#### Collected material ####
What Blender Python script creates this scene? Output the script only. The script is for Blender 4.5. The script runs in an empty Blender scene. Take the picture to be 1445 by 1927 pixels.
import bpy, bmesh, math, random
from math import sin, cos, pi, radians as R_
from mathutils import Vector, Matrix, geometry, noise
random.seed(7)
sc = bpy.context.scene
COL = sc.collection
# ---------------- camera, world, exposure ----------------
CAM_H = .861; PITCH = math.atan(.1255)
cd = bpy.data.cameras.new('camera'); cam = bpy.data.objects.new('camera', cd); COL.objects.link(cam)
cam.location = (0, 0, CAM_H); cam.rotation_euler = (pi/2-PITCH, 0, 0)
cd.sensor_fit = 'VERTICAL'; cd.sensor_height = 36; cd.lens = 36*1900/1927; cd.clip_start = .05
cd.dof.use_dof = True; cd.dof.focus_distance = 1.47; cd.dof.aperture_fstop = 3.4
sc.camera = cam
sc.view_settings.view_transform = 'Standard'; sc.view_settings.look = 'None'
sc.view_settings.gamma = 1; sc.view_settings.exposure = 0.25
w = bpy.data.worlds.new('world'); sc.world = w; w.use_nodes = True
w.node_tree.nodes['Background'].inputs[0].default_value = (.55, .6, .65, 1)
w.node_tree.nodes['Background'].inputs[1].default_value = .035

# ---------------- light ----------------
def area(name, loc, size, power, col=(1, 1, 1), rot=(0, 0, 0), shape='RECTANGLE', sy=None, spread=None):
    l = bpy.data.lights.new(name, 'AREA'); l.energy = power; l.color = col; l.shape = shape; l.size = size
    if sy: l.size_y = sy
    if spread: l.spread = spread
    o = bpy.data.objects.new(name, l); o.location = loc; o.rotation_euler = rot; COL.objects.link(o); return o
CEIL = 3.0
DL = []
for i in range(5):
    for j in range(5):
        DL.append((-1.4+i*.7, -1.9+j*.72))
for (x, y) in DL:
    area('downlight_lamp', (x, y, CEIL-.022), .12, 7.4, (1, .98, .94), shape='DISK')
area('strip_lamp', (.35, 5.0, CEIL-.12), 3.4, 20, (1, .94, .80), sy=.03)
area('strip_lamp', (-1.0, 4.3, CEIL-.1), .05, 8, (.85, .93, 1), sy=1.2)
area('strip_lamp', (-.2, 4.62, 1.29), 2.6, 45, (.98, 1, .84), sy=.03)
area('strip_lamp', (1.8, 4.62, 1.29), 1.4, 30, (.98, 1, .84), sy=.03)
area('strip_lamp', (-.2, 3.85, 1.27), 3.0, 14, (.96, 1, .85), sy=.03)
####
Instruction
Restate the whole of the material exactly.

Correct response
What Blender Python script creates this scene? Output the script only. The script is for Blender 4.5. The script runs in an empty Blender scene. Take the picture to be 1445 by 1927 pixels.
import bpy, bmesh, math, random
from math import sin, cos, pi, radians as R_
from mathutils import Vector, Matrix, geometry, noise
random.seed(7)
sc = bpy.context.scene
COL = sc.collection
# ---------------- camera, world, exposure ----------------
CAM_H = .861; PITCH = math.atan(.1255)
cd = bpy.data.cameras.new('camera'); cam = bpy.data.objects.new('camera', cd); COL.objects.link(cam)
cam.location = (0, 0, CAM_H); cam.rotation_euler = (pi/2-PITCH, 0, 0)
cd.sensor_fit = 'VERTICAL'; cd.sensor_height = 36; cd.lens = 36*1900/1927; cd.clip_start = .05
cd.dof.use_dof = True; cd.dof.focus_distance = 1.47; cd.dof.aperture_fstop = 3.4
sc.camera = cam
sc.view_settings.view_transform = 'Standard'; sc.view_settings.look = 'None'
sc.view_settings.gamma = 1; sc.view_settings.exposure = 0.25
w = bpy.data.worlds.new('world'); sc.world = w; w.use_nodes = True
w.node_tree.nodes['Background'].inputs[0].default_value = (.55, .6, .65, 1)
w.node_tree.nodes['Background'].inputs[1].default_value = .035

# ---------------- light ----------------
def area(name, loc, size, power, col=(1, 1, 1), rot=(0, 0, 0), shape='RECTANGLE', sy=None, spread=None):
    l = bpy.data.lights.new(name, 'AREA'); l.energy = power; l.color = col; l.shape = shape; l.size = size
    if sy: l.size_y = sy
    if spread: l.spread = spread
    o = bpy.data.objects.new(name, l); o.location = loc; o.rotation_euler = rot; COL.objects.link(o); return o
CEIL = 3.0
DL = []
for i in range(5):
    for j in range(5):
        DL.append((-1.4+i*.7, -1.9+j*.72))
for (x, y) in DL:
    area('downlight_lamp', (x, y, CEIL-.022), .12, 7.4, (1, .98, .94), shape='DISK')
area('strip_lamp', (.35, 5.0, CEIL-.12), 3.4, 20, (1, .94, .80), sy=.03)
area('strip_lamp', (-1.0, 4.3, CEIL-.1), .05, 8, (.85, .93, 1), sy=1.2)
area('strip_lamp', (-.2, 4.62, 1.29), 2.6, 45, (.98, 1, .84), sy=.03)
area('strip_lamp', (1.8, 4.62, 1.29), 1.4, 30, (.98, 1, .84), sy=.03)
area('strip_lamp', (-.2, 3.85, 1.27), 3.0, 14, (.96, 1, .85), sy=.03)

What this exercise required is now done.